16 May 2018  By Bridget O'Connell

Experience Co owns skydive operations in Queenstown, Glenorchy and Wanaka and is looking to expand in NZ. Credit: Skydive Wanaka

One of the Australasia’s most acquisitive operators, Experience Co, has had to downgrade its earnings forecast following a wet start to the year that hampered activity across its NZ and Australian businesses.

The Australian-listed adventure tourism and leisure group, formerly known as Skydive the Beach, has advised that its top end full-year earnings before interest, taxes, depreciation and amortisation (EBITDA) could be down 16% on previous guidance.

In an update for the March quarter, that also took in the month of April, the Wollongong-based company said EBITDA will be between A$30-A$31m, on revenue in the range of A$127–A$130m.

In its half-year results released February, it had guided revenue of between A$135–A$140m and EBITDA at A$35–A$37m.

The downgrade comes after adverse weather patterns resulted in a wetter than normal March in NZ and record rainfall in parts of Australia in both March and April.

In New Zealand, where it owns skydiving operations NZONE at Queenstown, Skydive Southern Alps at Glenorchy and Wanaka Skydive, Experience Co said March’s processing rate was 71% of all customer skydive bookings, compared with 88% the previous year across all NZ drop zones.

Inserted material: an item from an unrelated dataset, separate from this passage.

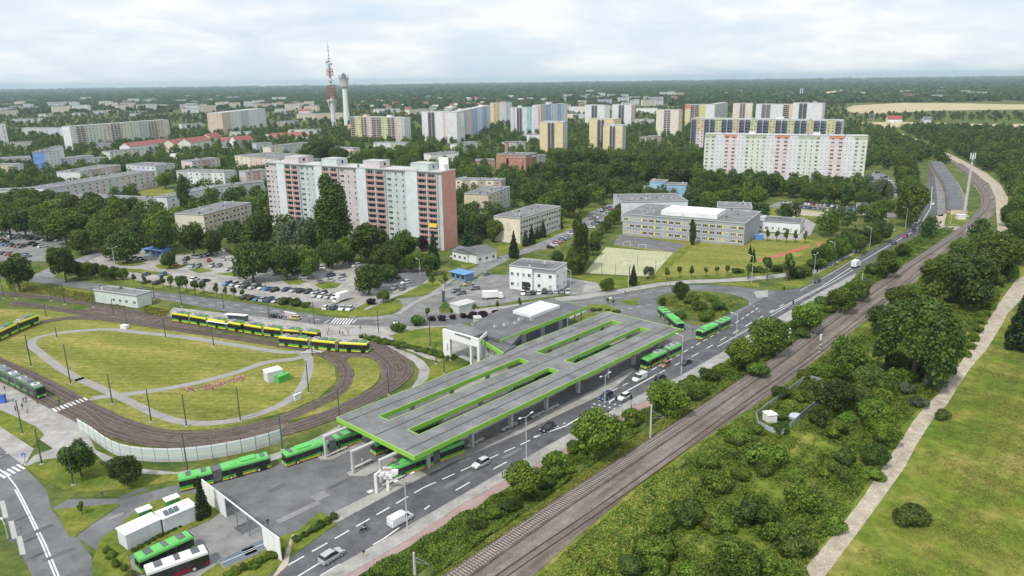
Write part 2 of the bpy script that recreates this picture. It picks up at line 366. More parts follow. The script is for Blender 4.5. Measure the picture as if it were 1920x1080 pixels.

In Australia at its North Queensland skydiving and adventure operations the poor March weather resulted in:

Ballooning: 8 days lost where activities were completely non-operational;

Canyoning: 31 days non-operational;

Tully River Rafting: 22 days non-operational;

Barron River Rafting: 6 days non-operational;

Fitzroy Island Thunderbolt: 13 days non-operational;

GBR Helicopters: 8 days non-operational;

Tropical Journeys: 7 days non-operational;

Skydive Cairns: 3 days non-operational; and

Skydive Mission Beach: 9 days non-operational

Its total average processing rates for skydiving in March 2018 “was down at 75%, compared with 84% in March 2017”.

Experience Co added that poor weather – and, as a result, lower performance – continued into April across many of its products.

It said: “The gross profit margins of the business have also been adversely affected during this time.

“March and April are considered peak times for the business, and during these periods a number of short term fixed contracts are entered into with extra ground staff, etc, on the assumption of normal weather patterns, to allow for the processing a large number of customers.”

As a result, the quarter ended 31 March 2018 fell “well short of management’s sales and EBITDA expectations”, and April would fare little better.

“Accordingly, these adverse weather factors over two months have seriously impacted the company’s outlook for the financial year ended 30 June 2018 (FY18).”

However, it said that it “remains on track to realise expected synergies from recent acquisitions and organic growth from all its adventure activities in FY19 and beyond.”

In the six months to December 2017, the acquisitive company went on a buying spree spending more than A$80m acquiring six operators comprising Byron Bay Ballons, Wine Country Balloons, Great Barrier Reef Helicopters, Blue Ocean Productions, Big Cat Green Island Cruises and Tropical Journeys.

At the time chief executive, Anthony Ritter, said: “We will continue to pursue further organic and acquisition opportunities in our pursuit to become the leading adventure tourism company in the world.”